Q: How do you see PARI’s journey over the last three years?

A: I am very proud of the kind of website we have put up, the quality of the material we have put up. It’s been just 36 months. We are small, but we have expanded at a very rapid pace. By the end of the year, we will have clocked nearly 2 million page views, we are already at 1.7 million. Over 60 per cent of our visitors are in the age group of 18 to 34 years. Within that, half or so are in the age group of 18 to 24 years and the single largest group spending the most time on PARI are young women.

Q: So, the young generation is getting attracted towards PARI?

A: Yes, the young generation is firmly with PARI. And there is something which is very counterintuitive also. If you look around, people say that the industry standard for a good page session is two to three minutes. The page session of the young women on PARI in the age group of 18 to 24 years is 4 minutes 34 seconds, which is way above the industry standard. One reason for that is a lot of content on PARI is created by women of that age group.

Q: So, is there a gender tilt here?

A: Yes, more than two-third of our fellows are women. There is only one male who is a tech editor as a full timer in the PARI office. The numbers of requests we get for internships are also very high. We are getting 3 to 4 a week. That’s the plus side. We have published 107 distinct authors out of which 60 per cent are women. Out of some 200 photographers, 60 per cent are women.

Q: How difficult is it to sustain such an effort?

A: We don’t take money from governments and corporations. But we are fully willing to do work with them if it benefits them. We will not take anything from them. But we can work with them so that the women who are trained in photography would get a place to exhibit their photography. The other thing is that out of these 36 months, in the last 24 months, PARI has won 8 awards. The last was in October. In two years, 8 awards for a website that came out of nowhere is a huge achievement.

Q: Do you think that PARI has been able to bring about a shift in the reading habits of people or the publishing habits of corporate-led media?
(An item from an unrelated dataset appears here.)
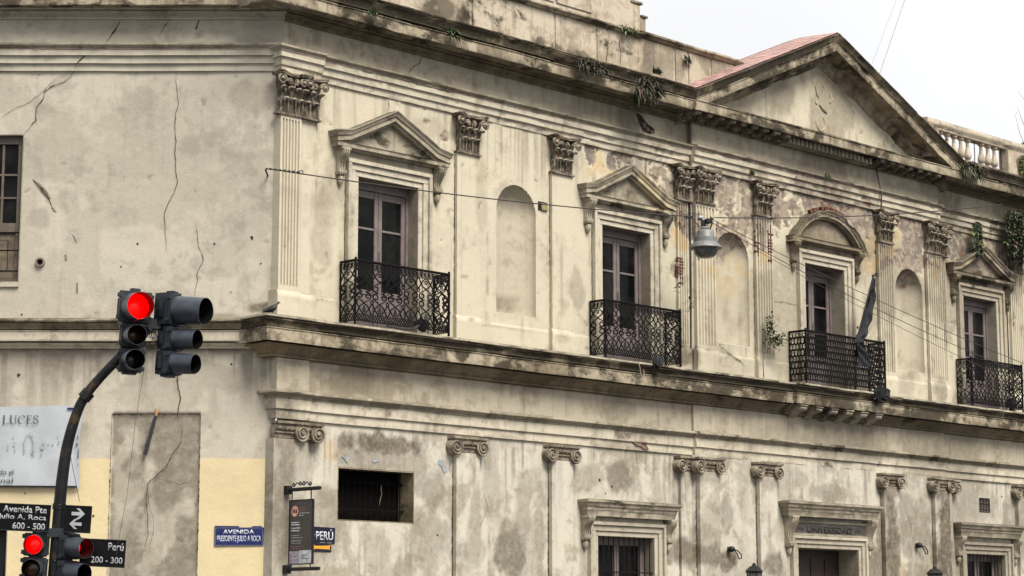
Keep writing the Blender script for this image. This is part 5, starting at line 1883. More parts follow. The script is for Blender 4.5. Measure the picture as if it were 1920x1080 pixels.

A: Ultimately the corporate media will function for the corporates. It’s called capitalism, that is something we are not about to transform through a website. That can be changed from the process of mass movements, struggles. When people decide they want a more equal, equitable, egalitarian society, they will change that. But we can’t change the soul of corporate media. However, we can, and we do influence them. After we have come into being, several other websites have got sensitive to the idea of appearing in Indian languages. There are articles and follow ups of the stories we do. That is why a large number of newspapers and journals are reproducing PARI with attribution. I would actually prefer to call them the corporate media and not the mainstream media. They are a very elitist media. To call them mainstream is to say that everybody is only reading about Katrina Kaif and Salman Khan. They are the big corporate media, they have the power and reach which we cannot dream of at this point. So, we tried to reach their audience and many of them are happy to pick up our material because it can be done for free. We are a non-profitable organisation. If people want to donate money to us they can. But for reproducing our material, they need our permission, they need our permission to carry our logo and carry our attribution line. If they do that, then it’s free.